“Nüfus, kısmen tıptaki ilerlemeler sayesinde, öyle bir noktaya ulaştı ki dünyanın pek çok bölgesinde, kıtlığın pençesine düşmüş toplulukların en temel ihtiyaçlarını bile karşılamaktan âciziz artık. Kaldı ki insanların geçiminin temin edilebildiği yerlerde de, her geçen gün daha çok insana iş olanağı sağlayabilmek için devamlı daha çok üretim yapmak gerektiğinden, bir dengesizlik kendini belli ediyor. Haliyle, giderek hiç bitmeyecek bir üretimi artırma yarışına sürüklendiğimizi hissediyoruz.
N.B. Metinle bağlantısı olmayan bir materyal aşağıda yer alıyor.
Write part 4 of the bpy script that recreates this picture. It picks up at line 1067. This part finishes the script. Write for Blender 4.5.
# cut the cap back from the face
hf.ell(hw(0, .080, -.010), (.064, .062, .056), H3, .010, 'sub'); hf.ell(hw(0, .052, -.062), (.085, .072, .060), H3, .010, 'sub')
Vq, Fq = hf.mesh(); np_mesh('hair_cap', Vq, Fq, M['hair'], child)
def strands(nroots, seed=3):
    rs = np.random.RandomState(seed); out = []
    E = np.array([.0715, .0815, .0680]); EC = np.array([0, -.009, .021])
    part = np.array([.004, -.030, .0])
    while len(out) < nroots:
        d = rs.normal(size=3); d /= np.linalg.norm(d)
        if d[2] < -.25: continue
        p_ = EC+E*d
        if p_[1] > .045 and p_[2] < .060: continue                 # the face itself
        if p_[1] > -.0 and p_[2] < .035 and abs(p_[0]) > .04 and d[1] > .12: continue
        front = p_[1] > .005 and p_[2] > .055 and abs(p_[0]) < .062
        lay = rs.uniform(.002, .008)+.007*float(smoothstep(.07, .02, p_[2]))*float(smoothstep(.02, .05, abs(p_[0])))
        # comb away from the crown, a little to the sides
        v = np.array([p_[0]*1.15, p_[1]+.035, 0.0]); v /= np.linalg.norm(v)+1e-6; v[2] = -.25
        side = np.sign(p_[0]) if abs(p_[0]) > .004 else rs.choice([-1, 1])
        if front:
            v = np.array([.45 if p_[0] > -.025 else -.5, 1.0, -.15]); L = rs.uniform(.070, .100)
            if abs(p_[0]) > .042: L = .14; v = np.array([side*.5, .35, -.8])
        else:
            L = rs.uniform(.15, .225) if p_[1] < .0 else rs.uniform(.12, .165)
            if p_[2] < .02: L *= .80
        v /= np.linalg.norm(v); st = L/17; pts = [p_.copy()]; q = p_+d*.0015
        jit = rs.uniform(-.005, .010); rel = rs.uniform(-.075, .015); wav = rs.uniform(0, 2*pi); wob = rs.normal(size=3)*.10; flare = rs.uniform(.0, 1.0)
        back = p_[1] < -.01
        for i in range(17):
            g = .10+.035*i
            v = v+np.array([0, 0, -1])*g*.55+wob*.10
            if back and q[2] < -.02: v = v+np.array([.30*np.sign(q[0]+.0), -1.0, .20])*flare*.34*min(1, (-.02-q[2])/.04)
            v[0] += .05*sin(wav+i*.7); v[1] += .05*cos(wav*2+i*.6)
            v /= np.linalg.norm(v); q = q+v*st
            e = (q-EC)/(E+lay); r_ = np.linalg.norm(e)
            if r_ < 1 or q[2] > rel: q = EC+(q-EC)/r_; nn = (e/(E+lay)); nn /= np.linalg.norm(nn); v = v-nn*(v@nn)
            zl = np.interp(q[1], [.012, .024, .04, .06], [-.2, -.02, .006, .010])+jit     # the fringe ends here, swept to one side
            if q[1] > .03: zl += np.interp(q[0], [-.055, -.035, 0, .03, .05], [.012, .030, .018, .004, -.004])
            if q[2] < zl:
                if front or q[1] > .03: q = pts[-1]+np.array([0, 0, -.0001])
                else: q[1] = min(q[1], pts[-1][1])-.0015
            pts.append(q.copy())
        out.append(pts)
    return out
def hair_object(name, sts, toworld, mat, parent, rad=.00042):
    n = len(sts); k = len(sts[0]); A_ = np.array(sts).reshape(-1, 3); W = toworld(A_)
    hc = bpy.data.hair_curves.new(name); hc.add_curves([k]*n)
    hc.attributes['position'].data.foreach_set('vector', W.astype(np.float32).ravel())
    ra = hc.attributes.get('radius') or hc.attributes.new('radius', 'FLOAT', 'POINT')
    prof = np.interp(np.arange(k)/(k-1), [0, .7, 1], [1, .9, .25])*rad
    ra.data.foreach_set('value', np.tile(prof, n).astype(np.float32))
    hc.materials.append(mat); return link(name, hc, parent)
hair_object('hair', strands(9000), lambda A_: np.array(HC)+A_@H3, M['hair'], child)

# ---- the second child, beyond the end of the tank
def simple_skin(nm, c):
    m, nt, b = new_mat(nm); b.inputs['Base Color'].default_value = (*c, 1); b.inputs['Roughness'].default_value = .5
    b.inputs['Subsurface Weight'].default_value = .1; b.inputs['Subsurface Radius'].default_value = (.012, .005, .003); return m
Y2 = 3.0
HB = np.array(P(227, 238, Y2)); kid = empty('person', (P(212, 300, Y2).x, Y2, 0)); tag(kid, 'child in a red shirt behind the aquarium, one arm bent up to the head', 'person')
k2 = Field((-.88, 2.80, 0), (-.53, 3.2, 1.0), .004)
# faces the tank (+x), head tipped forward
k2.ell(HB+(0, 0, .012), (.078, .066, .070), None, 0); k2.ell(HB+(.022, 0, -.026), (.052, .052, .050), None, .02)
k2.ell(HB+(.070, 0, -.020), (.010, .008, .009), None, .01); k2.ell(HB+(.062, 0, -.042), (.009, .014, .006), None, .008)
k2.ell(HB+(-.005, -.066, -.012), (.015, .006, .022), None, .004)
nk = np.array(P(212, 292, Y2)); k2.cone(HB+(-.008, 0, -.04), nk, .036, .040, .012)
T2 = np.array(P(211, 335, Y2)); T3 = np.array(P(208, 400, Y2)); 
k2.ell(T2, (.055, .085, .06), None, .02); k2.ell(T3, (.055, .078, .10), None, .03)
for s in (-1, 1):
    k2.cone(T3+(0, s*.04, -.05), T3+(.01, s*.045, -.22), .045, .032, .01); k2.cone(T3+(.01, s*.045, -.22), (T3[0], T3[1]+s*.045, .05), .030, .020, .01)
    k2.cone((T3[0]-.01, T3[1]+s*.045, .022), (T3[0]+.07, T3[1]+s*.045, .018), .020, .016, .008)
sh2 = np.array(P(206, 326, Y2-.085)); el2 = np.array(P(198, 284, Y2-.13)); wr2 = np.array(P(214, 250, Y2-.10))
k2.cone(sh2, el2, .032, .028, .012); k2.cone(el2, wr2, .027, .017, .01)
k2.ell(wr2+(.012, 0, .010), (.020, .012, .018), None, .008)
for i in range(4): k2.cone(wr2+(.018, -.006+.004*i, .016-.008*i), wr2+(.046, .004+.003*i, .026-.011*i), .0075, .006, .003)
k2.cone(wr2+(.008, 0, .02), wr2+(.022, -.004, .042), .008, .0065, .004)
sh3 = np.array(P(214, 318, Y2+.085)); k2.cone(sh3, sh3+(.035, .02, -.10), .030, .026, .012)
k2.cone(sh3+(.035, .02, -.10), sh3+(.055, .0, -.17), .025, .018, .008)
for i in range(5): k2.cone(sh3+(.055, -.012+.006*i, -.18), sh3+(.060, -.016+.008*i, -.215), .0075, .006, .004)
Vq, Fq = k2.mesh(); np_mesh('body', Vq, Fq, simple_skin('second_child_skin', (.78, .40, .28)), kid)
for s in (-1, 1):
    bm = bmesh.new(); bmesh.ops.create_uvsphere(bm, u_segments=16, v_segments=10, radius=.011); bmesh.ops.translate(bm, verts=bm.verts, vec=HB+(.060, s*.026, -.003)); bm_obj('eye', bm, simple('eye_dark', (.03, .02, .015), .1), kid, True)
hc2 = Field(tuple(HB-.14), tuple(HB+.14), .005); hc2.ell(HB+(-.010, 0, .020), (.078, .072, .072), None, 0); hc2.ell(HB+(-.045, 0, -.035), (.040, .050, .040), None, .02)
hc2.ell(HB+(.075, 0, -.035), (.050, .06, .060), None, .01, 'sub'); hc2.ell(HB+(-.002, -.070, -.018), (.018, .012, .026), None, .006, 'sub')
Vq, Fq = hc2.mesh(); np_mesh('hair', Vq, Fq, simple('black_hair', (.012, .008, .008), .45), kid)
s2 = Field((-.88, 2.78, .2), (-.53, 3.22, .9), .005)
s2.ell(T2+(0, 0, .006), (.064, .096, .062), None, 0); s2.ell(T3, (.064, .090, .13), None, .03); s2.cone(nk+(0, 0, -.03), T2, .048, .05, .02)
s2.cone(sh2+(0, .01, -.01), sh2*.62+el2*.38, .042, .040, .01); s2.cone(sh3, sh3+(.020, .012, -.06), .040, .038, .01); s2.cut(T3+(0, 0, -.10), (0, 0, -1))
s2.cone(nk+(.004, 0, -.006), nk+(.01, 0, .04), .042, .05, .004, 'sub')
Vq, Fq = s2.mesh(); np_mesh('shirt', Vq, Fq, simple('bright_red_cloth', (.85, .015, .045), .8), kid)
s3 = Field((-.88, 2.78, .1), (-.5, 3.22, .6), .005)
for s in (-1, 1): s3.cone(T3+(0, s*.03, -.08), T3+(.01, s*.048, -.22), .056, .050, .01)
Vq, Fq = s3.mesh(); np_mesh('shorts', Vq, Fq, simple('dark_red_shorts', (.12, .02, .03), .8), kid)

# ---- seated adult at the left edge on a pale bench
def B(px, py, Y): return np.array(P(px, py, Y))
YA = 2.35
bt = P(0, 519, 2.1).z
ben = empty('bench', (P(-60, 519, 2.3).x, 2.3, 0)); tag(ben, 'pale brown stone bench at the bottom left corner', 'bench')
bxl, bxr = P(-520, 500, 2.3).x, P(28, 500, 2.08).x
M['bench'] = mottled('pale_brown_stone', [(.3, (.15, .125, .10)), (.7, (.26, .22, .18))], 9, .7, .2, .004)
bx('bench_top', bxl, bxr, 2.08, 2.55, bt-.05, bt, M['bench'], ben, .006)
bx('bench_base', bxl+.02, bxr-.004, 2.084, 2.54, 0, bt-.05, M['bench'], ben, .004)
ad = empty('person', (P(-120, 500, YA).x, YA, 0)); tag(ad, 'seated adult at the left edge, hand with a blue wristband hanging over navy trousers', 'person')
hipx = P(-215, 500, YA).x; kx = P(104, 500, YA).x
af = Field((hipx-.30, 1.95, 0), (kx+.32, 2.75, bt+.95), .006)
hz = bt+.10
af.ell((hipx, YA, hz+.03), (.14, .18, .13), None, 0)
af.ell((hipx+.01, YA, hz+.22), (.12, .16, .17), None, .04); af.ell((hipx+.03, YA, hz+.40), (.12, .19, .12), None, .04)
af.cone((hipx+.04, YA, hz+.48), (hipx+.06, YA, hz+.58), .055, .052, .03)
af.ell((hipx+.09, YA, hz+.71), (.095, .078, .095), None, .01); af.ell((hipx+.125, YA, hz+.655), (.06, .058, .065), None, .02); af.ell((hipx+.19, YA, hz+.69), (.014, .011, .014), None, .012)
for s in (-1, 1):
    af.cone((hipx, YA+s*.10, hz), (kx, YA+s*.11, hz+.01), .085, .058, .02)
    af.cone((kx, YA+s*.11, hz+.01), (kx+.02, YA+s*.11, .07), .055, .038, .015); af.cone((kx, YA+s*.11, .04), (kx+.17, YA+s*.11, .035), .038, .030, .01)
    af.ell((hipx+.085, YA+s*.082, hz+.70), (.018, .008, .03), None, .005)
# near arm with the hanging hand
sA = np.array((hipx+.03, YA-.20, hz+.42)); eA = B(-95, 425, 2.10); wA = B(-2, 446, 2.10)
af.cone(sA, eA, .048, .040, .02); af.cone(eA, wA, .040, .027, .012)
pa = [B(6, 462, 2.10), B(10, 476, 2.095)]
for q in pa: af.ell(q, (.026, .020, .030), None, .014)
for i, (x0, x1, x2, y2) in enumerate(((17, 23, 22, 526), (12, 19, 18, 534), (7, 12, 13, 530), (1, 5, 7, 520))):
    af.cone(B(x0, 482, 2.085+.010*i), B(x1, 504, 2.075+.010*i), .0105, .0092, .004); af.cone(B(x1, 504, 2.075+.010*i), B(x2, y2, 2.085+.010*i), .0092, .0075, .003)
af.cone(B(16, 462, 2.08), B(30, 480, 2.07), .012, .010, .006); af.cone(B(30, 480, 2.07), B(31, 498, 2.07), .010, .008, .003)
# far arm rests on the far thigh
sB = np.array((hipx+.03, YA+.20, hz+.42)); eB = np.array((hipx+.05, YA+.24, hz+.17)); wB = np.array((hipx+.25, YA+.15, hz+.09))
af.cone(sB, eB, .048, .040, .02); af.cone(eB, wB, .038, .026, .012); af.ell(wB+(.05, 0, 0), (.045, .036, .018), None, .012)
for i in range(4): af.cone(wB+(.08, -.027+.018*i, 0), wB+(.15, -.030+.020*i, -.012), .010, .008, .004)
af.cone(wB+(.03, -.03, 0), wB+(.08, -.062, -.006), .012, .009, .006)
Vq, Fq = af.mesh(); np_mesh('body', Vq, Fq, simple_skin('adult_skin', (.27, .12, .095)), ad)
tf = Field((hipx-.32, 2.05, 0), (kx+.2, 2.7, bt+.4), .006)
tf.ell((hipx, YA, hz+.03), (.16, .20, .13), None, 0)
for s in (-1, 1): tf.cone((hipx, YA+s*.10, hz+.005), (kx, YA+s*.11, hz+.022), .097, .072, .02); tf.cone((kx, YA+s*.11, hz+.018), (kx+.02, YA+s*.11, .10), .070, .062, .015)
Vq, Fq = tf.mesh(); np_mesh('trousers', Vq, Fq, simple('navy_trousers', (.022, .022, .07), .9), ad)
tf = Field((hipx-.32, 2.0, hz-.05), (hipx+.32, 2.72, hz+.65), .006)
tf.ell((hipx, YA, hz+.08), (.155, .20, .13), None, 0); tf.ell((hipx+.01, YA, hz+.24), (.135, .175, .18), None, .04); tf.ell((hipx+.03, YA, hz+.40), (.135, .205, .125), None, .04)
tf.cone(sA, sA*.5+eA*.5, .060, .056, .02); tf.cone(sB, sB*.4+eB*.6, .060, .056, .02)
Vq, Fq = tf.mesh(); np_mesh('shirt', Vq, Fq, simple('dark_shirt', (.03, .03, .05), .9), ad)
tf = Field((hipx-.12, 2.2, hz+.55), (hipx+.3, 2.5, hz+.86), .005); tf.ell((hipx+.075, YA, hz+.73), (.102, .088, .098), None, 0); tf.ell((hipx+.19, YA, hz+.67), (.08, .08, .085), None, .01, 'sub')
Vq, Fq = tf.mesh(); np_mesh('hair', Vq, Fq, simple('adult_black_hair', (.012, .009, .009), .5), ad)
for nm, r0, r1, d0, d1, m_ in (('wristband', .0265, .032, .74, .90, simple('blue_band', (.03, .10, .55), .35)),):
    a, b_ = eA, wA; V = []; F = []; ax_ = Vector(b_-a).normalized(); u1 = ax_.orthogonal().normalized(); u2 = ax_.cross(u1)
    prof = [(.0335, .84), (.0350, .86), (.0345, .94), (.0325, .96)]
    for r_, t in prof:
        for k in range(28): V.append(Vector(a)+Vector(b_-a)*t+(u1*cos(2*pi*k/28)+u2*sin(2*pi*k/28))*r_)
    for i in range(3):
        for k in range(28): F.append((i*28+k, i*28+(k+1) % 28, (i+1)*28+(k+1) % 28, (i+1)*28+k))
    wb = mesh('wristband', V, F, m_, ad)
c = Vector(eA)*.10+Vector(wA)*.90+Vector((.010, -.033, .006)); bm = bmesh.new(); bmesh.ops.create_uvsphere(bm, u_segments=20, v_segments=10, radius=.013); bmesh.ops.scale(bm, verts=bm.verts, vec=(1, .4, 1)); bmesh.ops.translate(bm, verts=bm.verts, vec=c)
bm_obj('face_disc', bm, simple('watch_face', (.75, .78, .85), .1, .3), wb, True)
Üretim tüketimi, o da daha çok üretimi zorunlu kılıyor. Sanayinin dolaylı ya da dolaysız ihtiyaçları yüzünden, gitgide daha büyük insan toplulukları arzulanıyor adeta. Bu topluluklar devasa kentsel yerleşim yerlerinde toplanıyor, bu yerler de yapay ve insanlık dışı bir varoluş dayatıyor insanlara. Demokratik kurumların işleyişi ve sosyal güvenlik ihtiyaçları, her yeri istila eden, toplumsal yapıya sülük gibi yapışıp onu felç eden bir bürokrasiye yol açıyor. Bu modele göre inşa edilen modern toplumların çok geçmeden yönetilemez hale gelip gelmeyeceğini sorgulamaya başladık artık.”
**
Antropologların incelediği toplumlar, kurallardan çok daha fazla kulak verilmeyi hak eden dersler verir ve, az önce de belirttiğim gibi, bunların batıl inançlardan ibaret olduğunu düşünmemiz hata olur; bu toplumlar insan ile doğal çevre arasında, bizim artık kuramadığımız bir dengeyi kurmayı başarmışlardır.
**
“Antropolog, her toplumu kendi kurumları, âdetleri ve inanışlarından başkasının mümkün olmadığı zannından vazgeçmeye çağırır yalnızca; toplumun bu kurumları, âdetleri ve inanışları iyi addetmesi sebebiyle, bunların eşyanın tabiatında bulunduğunu ve kendisininkilerle uyuşmayan değer sistemlerine sahip olan başka toplumlara bunları fütursuzca dayatabileceğini sanmaktan vazgeçirir.”
**
“Antropoloji, ilk ders olarak, bizimkilerle karşılaştırdığımızda bize ne kadar sarsıcı ve akıldışı görünürse görünsün, her âdetin, her inanışın, iç dengesi yüzyıllar içinde oluşmuş bir sistemin parçası olduğunu ve bu bütünün içinden, geride kalanlara hasar verme riski olmaksızın bir tek öğeyi dahi ortadan kaldıramayacağımızı öğretir. Başka bir ders veremeyecek olsa bile, tek başına bu ders, antropolojinin beşeri bilimler ve toplum bilimleri içinde gitgide önem kazanan yerini gerekçelendirmeye yeter de artar.”